Whew! Wishing fair seas and favorable skies from here-forward!
(The better insulation etc sounds promising too, esp for Northerners.)

Shari Burke said...

It appears that they don't install things for 'simply broadband' until someone at that address requests it. In the apt we just left, no one had had wifi there before, apparently. I think many people get their wifi in a bundle with TV, too. There's a new looking socket for TV services in a very convenient location in this place, but that wasn't useful for us.
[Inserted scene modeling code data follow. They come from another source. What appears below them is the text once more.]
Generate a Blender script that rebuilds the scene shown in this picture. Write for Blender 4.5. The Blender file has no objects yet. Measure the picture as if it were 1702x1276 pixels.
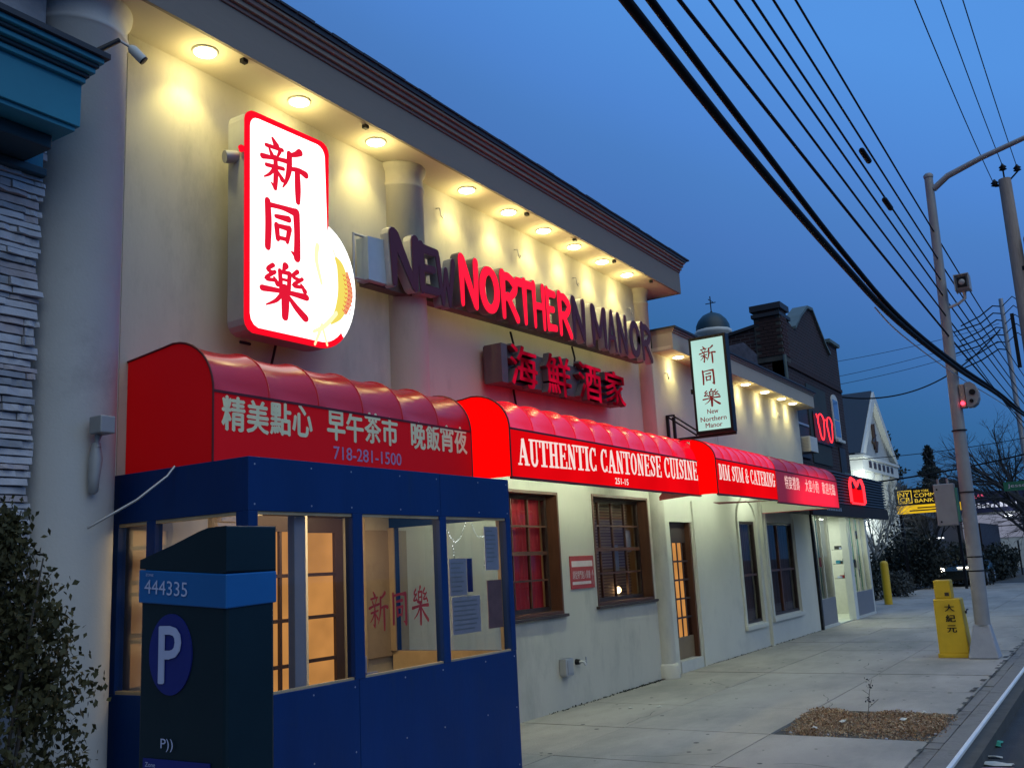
import bpy, math, random
from mathutils import Vector, Matrix
random.seed(7)
PI = math.pi; R = math.radians
S = bpy.context.scene
COL = S.collection

# ------------------------------------------------------------------ camera, sky, sun, exposure
def make_camera():
    yaw, pit, rol = 0.555863551, 0.191396473, -0.0520434505
    f = Vector((math.cos(yaw)*math.cos(pit), math.sin(yaw)*math.cos(pit), math.sin(pit)))
    r = Vector((math.sin(yaw), -math.cos(yaw), 0)); u = r.cross(f)
    c, s = math.cos(rol), math.sin(rol)
    r2 = r*c+u*s; u2 = -r*s+u*c
    cd = bpy.data.cameras.new('camera'); co = bpy.data.objects.new('camera', cd); COL.objects.link(co)
    cd.sensor_fit = 'HORIZONTAL'; cd.sensor_width = 36; cd.lens = 36*1582.86/1702
    cd.clip_start = 0.05; cd.clip_end = 3000
    m = Matrix((( r2.x, u2.x, -f.x, 0), (r2.y, u2.y, -f.y, 0), (r2.z, u2.z, -f.z, 1.6), (0, 0, 0, 1)))
    co.matrix_world = m; S.camera = co
make_camera()
SUN_EL, SUN_ROT = R(1.0), R(200)
W = bpy.data.worlds.new("World"); S.world = W; W.use_nodes = True
wn = W.node_tree.nodes; wl = W.node_tree.links
for n in list(wn): wn.remove(n)
wo = wn.new('ShaderNodeOutputWorld'); wb = wn.new('ShaderNodeBackground')
sky = wn.new('ShaderNodeTexSky'); sky.sky_type = 'NISHITA'; sky.sun_disc = False
sky.sun_elevation = SUN_EL; sky.sun_rotation = SUN_ROT; sky.ozone_density = 6; sky.dust_density = 0.4; sky.air_density = 1.0
tc = wn.new('ShaderNodeTexCoord'); sx = wn.new('ShaderNodeSeparateXYZ'); wl.new(tc.outputs['Generated'], sx.inputs[0])
rp = wn.new('ShaderNodeValToRGB'); 
az = wn.new('ShaderNodeVectorMath'); az.operation = 'DOT_PRODUCT'; az.inputs[1].default_value = (0.30, -0.32, 1.0)
wl.new(tc.outputs['Generated'], az.inputs[0]); wl.new(az.outputs['Value'], rp.inputs['Fac'])
e = rp.color_ramp.elements
e[0].position = 0.0; e[0].color = (.035, .09, .22, 1)
e[1].position = 1.0; e[1].color = (.11, .36, .90, 1)
for p, c in ((.30, (.034, .125, .30)), (.37, (.038, .15, .37)), (.44, (.056, .178, .48)), (.49, (.070, .198, .54)), (.54, (.076, .225, .59)), (.585, (.084, .255, .69)), (.68, (.098, .32, .82))):
    q = e.new(p); q.color = (*c, 1)
mx = wn.new('ShaderNodeMix'); mx.data_type = 'RGBA'; mx.inputs[0].default_value = 0.90
gain = wn.new('ShaderNodeVectorMath'); gain.operation = 'SCALE'; gain.inputs[3].default_value = 0.12
wl.new(sky.outputs[0], gain.inputs[0])
wl.new(gain.outputs[0], mx.inputs[6]); wl.new(rp.outputs[0], mx.inputs[7])
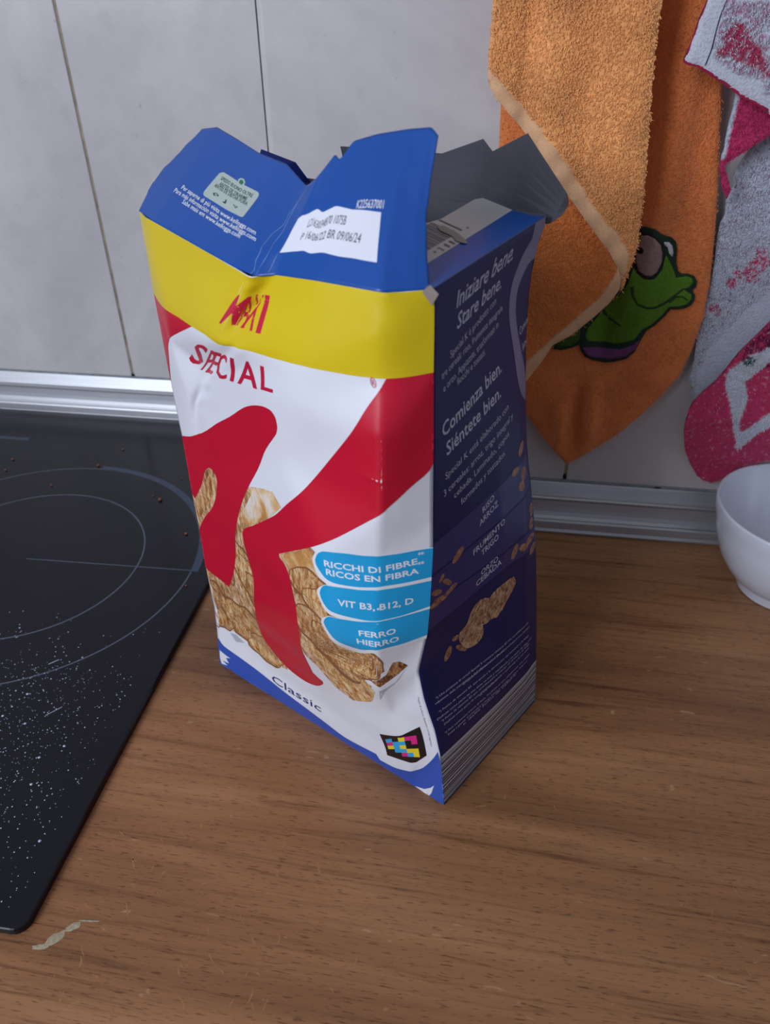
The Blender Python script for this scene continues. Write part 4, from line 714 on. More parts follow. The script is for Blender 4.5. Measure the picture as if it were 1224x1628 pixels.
# back panel, left panel, bottom
Btop = side([[107, 323]])[0]; Bbot = side([[107, 0]])[0]; Ltop = front([[0, 323]])[0]; Lbot = front([[0, 0]])[0]
BLt = np.array([-.150, .484, .323]); BLb = np.array([-.126, .473, 0.0])
def ruled(name, col0, col1, n, m, printed, bulge, parent, **k):
    """side wall between two edge curves given from bottom to top"""
    V = []; F = []
    for off in (0, 1):
        for j in range(m + 1):
            t = j / m; a = col0(t); b = col1(t)
            for i in range(n + 1):
                s = i / n; p = a + (b - a) * s; d = b - a; nn = np.array([d[1], -d[0], 0]); nn = nn / np.linalg.norm(nn)
                p = p + nn * (bulge * math.sin(math.pi * s) * math.sin(math.pi * min(1, t)) - off * .0005); V.append(p)
    N = (n + 1) * (m + 1); MI = []
    for j in range(m):
        for i in range(n):
            a = j * (n + 1) + i; F.append((a, a + 1, a + n + 2, a + n + 1)); MI.append(0); F.append((N + a + n + 1, N + a + n + 2, N + a + 1, N + a)); MI.append(1)
    for i in range(n):
        a = m * (n + 1) + i; F.append((a, a + 1, N + a + 1, N + a)); MI.append(1)
    return mesh(name, V, F, [MAT[printed], MAT['cardboard']], MI, parent, True, **k)
ruled('back_panel', lambda t: side([[107, 323 * t]])[0], lambda t: BLb + (BLt - BLb) * t, 24, 30, 'navy', .004, BX)
ruled('left_panel', lambda t: BLb + (BLt - BLb) * t, lambda t: front([[0, 323 * t]])[0], 14, 30, 'navy', .002, BX)
V, F, MI = slab('b', [Lbot + [0, 0, .0008], front([[199, 0]])[0] + [0, 0, .0008], Bbot + [0, 0, .0008], BLb + [0, 0, .0008]], None, None, th=.0006)
mesh('bottom_panel', V, F, [MAT['cardboard']], None, BX, False)
# back flap (bare grey inside faces us)
BF = [((27, 382, 326), (29.8, 383.0, 332.9)), ((22, 380.5, 323), (28.6, 382.7, 336.2)), ((2, 392.5, 321), (8.4, 383.4, 361)), ((-10, 399.5, 320), (-6.9, 396.6, 351)), ((-14, 402, 320), (-11.7, 397.2, 356.2)), ((-34, 414, 320), (-31.9, 413, 346.8)), ((-46, 421.5, 320), (-45, 421, 346)), ((-90, 449, 319), (-90, 449, 343))]
V = []; F = []; MI = []; nb = len(BF); H_ = 6
for off in (0, 1):
    for bt, tp in BF:
        for t in range(H_ + 1):
            b_, t_ = np.array(bt) / 1000, np.array(tp) / 1000; q = b_ + (t_ - b_) * (t / H_); q = q + np.array([.0035, .006, 0]) * math.sin(math.pi * t / H_) * .35 + np.array([.5, .86, 0]) * .0006 * off; V.append(q)
n0 = nb * (H_ + 1)
for i in range(nb - 1):
    for t in range(H_):
        a = i * (H_ + 1) + t; F.append((a, a + H_ + 1, a + H_ + 2, a + 1)); MI.append(0); F.append((n0 + a, n0 + a + 1, n0 + a + H_ + 2, n0 + a + H_ + 1)); MI.append(1)
    a = i * (H_ + 1) + H_; F.append((a, a + H_ + 1, n0 + a + H_ + 1, n0 + a)); MI.append(0)
for t in range(H_): F.append((t, t + 1, n0 + t + 1, n0 + t)); MI.append(0)
mesh('back_flap', V, F, [MAT['cardboard'], MAT['flapblue']], MI, BX, False, label='bare grey inside of the notched back flap')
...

I think the ending of the Dungloe service would have been faster if we had known that the woman in the store wasn't going to do it, but I don't think it would have been faster to get service here. The modem came within 2 days, the tech guy was here within a week, and I think the multi-tech drama would have happened that same week, but we were still going back and forth at the time, so the guy scheduled it for the first day after we'd be done. They moved quickly. :-)

Joy said...

In my place it's the whole tv-bundle / phone wifi options sort of thing. (Either Or) I am also only using the wifi option through the phone service (not the phone) so it seems similar.
I guess being told the wrong info and not keeping your original modem didn't cause much trouble as it might have after all, it just seemed rife with complication on the outset. They seemed to think you were still at the other location or maybe I read that wrong. That's surprisingly good tho innit.

Shari Burke said...

And they would have charged us for both places! 🤨

Joy said...

Oh and there's that... I'm actually in that boat with my rent right now because they tarred the parking lot right as I was moving-in so I had to stop as I'm horribly allergic. I think you could have used your 'billed-use' profile as proof that you weren't using 'the old one' and no longer had 'that modem' as well. (Maybe that's the one good thing to come out of them taking that modem away and having to do so many steps to get the new one installed at the new location. TONS of notation/evidence.)